Our arms are not open for such strugglers if our mouths are breathing out insults or, worse, threats. Imagine that in your high-school class was a teenager secretly fighting same-sex attraction and a few guys start making jokes about gays and lesbians. How would that person feel? What if he heard peers at youth group speak of “fags” and “queers” with total disdain, threatening to “kick their heads in” if they ever ran into any? Would that make him want to open up about his inner “demons,” the great tension building within him?

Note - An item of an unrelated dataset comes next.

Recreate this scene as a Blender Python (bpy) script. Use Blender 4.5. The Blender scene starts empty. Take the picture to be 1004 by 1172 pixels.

Not only are such bullying tactics anti-Christian, attitudes like that drive the struggling sinner deeper underground. When a person feels completely alone with his or her feelings, when he or she thinks there is no one to talk to who would understand or be sympathetic, no one to offer support in trying to break away from the hold those feelings have, where will they go? Where will they end up? Is there not a high risk that they’ll end up giving in to those sinful instincts and plunge into the only community that will embrace them and allow them to be open about their feelings? There is more than one former Canadian Reformed person living today in a gay community. They certainly remain responsible for their sinful choices but we should reflect that in such cases we may have unwittingly played a role in driving them out of the church. If so, the only way to start reversing this is by changing our attitudes.

Their Fears🔗

We can create obstacles and isolate same-sex strugglers in other ways we might not even be aware of, without intending to at all. Imagine a group of godly young men meeting to study Scripture, pray, and also talk about their struggles as Christians. The leader starts in, “Okay guys: I’m going to own up to the fact that I wrestle with lustful thoughts when I see a pretty girl. I think every red-blooded Canadian does. I find it hard not to undress her with my eyes – do you guys know what I’m talking about?” All the other guys start nodding.

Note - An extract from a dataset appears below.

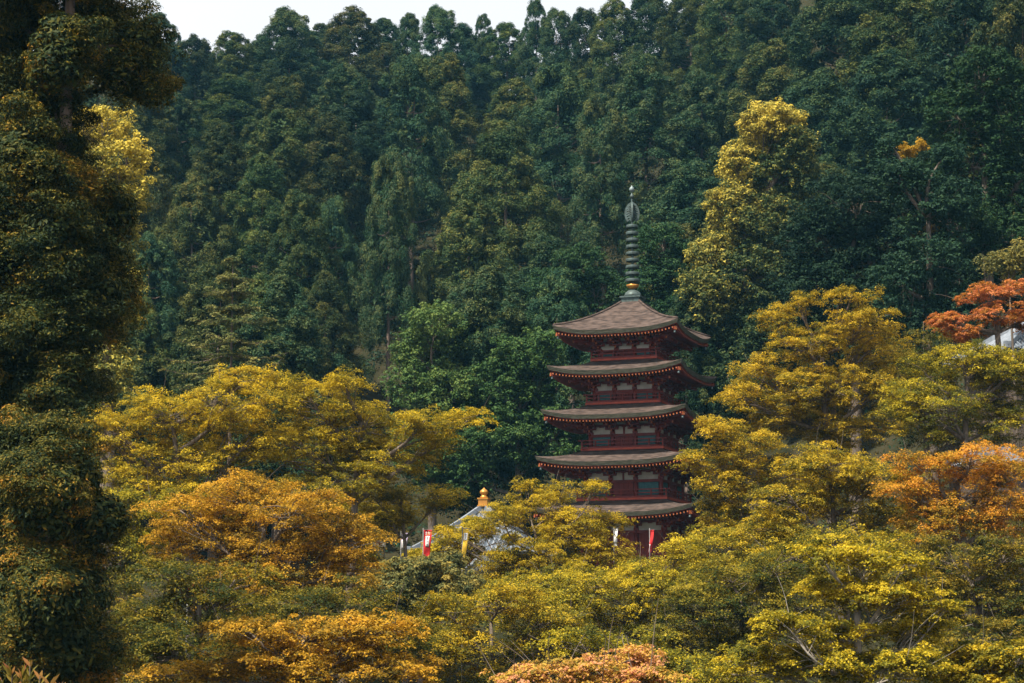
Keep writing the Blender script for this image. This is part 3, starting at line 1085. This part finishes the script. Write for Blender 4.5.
# ------------------------------------------------------------------ banners and small signs
def banner(label, px, top, bot, wpx, Y, cloth, marks=(), lean=0.0, name='banner', taper=.7):
    k = Y / F
    pt = at(px, top, Y)
    h, w = (bot - top) * k, wpx * k
    g0 = gz(pt.x, Y)
    root = empty(name, (pt.x - w / 2 - .03, Y, g0))
    tag(root, label, 'banner')
    zt = pt.z - g0
    pm = MB()
    pm.tube([(0, 0, -.1), (0, 0, zt + .12)], .025, 8)
    pole = pm.build('pole', M['pole'], root, smooth=True)
    am = MB()
    am.tube([(-.05, 0, zt + .03), (w + .08, 0, zt + .03)], .014, 6)
    am.build('cross_arm', M['pole'], pole)
    cm = MB()

    def fn(u, v):
        ww = w * (1 - (1 - taper) * v)
        return Vector((.03 + u * ww + lean * v * v, .05 * math.sin(v * 7 + u * 2) * (1 - .3 * v) , zt - v * h))
    cm.grid(fn, 8, 20)
    cl = cm.build('cloth', M[cloth], root, smooth=True)
    md = cl.modifiers.new('thickness', 'SOLIDIFY'); md.thickness = .006
    for (u0, v0, u1, v1, mt) in marks:
        mm = MB()
        mm.grid(lambda a, b: fn(u0 + (u1 - u0) * a, v0 + (v1 - v0) * b) + Vector((0, -.012 if mt != 'ink' else -.018, 0)), 4, 6)
        mo = mm.build('lettering', M[mt], cl, smooth=True)
        mo.modifiers.new('thickness', 'SOLIDIFY').thickness = .003
    return root


glyph = [(.22, .08, .42, .105, 'white_cloth'), (.30, .06, .345, .17, 'white_cloth'), (.22, .14, .44, .165, 'white_cloth'), (.55, .06, .60, .17, 'white_cloth'), (.50, .09, .80, .115, 'white_cloth'),
         (.70, .07, .75, .17, 'white_cloth'), (.25, .22, .75, .62, 'white_cloth')]
strokes = [(.36, .27, .64, .285, 'ink'), (.47, .25, .52, .36, 'ink'), (.38, .32, .62, .335, 'ink'), (.38, .40, .64, .415, 'ink'), (.40, .40, .44, .48, 'ink'), (.56, .40, .60, .48, 'ink'),
           (.36, .53, .64, .545, 'ink'), (.48, .50, .52, .59, 'ink')]
banner('red banner with a white panel and dark characters beside the golden tree', 428, 530, 557, 8.5, 112, 'red_cloth', glyph + strokes)
banner('narrow yellow banner with a white upper panel in front of the tiled roof', 466, 529, 562, 6, 101, 'yellow_cloth',
       [(.15, .12, .85, .34, 'white_cloth'), (.4, .15, .6, .165, 'ink'), (.46, .15, .54, .30, 'ink')], taper=.55, lean=-.1)
banner('pink and red banner at the foot of the pagoda', 652, 530, 553, 4, 125, 'red_cloth', [(.05, .62, .30, .97, 'white_cloth')], lean=-.12, taper=.6)
banner('white banner hanging to the left of the pagoda foot', 616, 529, 546, 3.5, 125, 'white_cloth', [])
banner('faded lilac and white banner between the white sign and the red banner', 405, 533, 549, 7, 112, 'lilac_cloth', [(.05, .45, .9, .97, 'white_cloth')])
banner('small crimson banner with a white edge in the shade of the orange maple', 191, 584, 592, 5, 77, 'red_cloth', [(.7, .3, .98, .95, 'white_cloth')], taper=.9)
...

But one guy who is nodding on the outside is inwardly crying out in desperation: “I don’t know what they are talking about! I see guys like this, not girls!” In an instant he feels his aloneness, how different he is among his peers – what would the group say if he dared to speak of his sexual struggle? In this scenario, a total lack of awareness of even the possibility of same-sex attraction would serve to isolate, marginalize, and add to the already great sense of loneliness.

This is what such strugglers deal with in addition to their own inner battles. Fear can be a very real problem for anyone dealing with a sin which has such a strong, negative social stigma attached to it. There is fear of being outed and the embarrassment and shame that goes with it. There is the fear of being rejected and abandoned by friends and even family. There is the fear of changing, of not knowing how to get rid of unwanted desires. And there is always the fear of failure. This is true for those struggling with pornography, alcohol, and drug abuse but even more with same-sex attraction. Fearing failure can paralyze a person from taking action in repentance.

Firm in Love🔗

The church doesn’t need to give an inch (nor may it!) on the biblical truth that same-sex attraction and action is sin. Like a man lusting after a woman, so a man lusting after a man is sin in God’s eyes. It is indeed completely contrary to his created order. But it’s equally sin for which the Saviour has died for all those who repent and believe!

As church we must reach out to all who, like us, are conceived and born in sin – also gays and lesbians. They too must be called to repentance and faith in Christ as we have been. The church in Corinth had former gays in it (1 Cor 6:9-11), people who by God’s grace repented and who were sanctified in Christ. Can the church in your town have people like that too, accepted by the congregation as children of God? Are you ready to love them as you have been loved by God?

Being sanctified does not mean the struggle against temptation is over. It most often means the struggle is just beginning. So help is needed. Let’s not turn our backs on any struggling same-sex sinner but let’s open our hearts and our arms to extend grace, even as grace has first been extended to us.